Representatives of sixteen countries from the EU and Asia met Tuesday in a bid to improve regional forestry protection and promote timber trade between Asia and Europe.
“Forest products, timber products, contribute a very important and large share of the plate between the Asian region and the European Union,” said Timo Makela, director of the office for Sustainable Development and Integration at the European Commission’s General Environment Directorate. “So timber products, forest products, they are important for our economy.”
The Food and Agricultural Organization estimated in 2001 that the total value of word trade in forest products had reached $140 billion, linking Asian, North American and European markets. But a World Bank report on illegal logging in 2006 said annual global losses from illegal cutting were more than $10 billion, more than eight times the development assistance for sustainable forestry management.
Minister of Agriculture Chan Sarun said Tuesday Cambodia and other countries “will be able to establish a work plan to improve forest governance and law enforcement and reduce the illegal trade in forest products.”
Cambodia once exported its forestry products to foreign markets like the now defunct Soviet Union, but it banned such exports in 2001, according to Chheng Kim Sun, the new director of Cambodia’s forestry administration, under the Ministry of Agriculture.
Cambodia still faces an illegal logging trade, he said, especially to Vietnam and China.
Chheng Kim Sun replaced Ty Sokhun, who was publicly fired in April after Prime Minister Hun Sen said he wasn’t doing enough to combat the crime.
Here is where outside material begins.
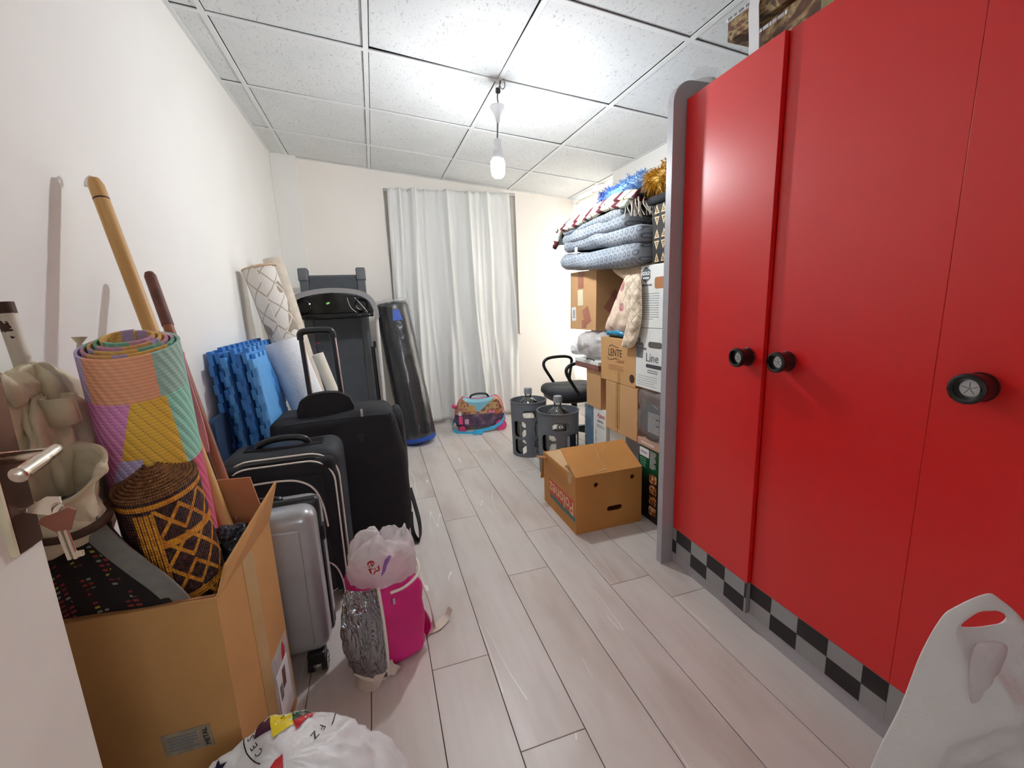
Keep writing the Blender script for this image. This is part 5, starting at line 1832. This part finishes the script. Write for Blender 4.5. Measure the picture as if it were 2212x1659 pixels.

Cambodia has meanwhile been engaged on a crackdown, seizing more than 6,000 cubic meters of wood and charging more than 100 people for crimes, Chheng Kim Sun said.
The EU’s Makela said good governance helps eliminate illegal forestry, which protects against deforestation.
Tuesday was the opening of two days of forestry meetings and drew representatives from Burma, Cambodia, China, Indonesia, Japan, Laos, Malaysia, the Philippines, Thailand and Vietnam, as well as Finland, Germany, Italy, the Netherlands, the UK and the US.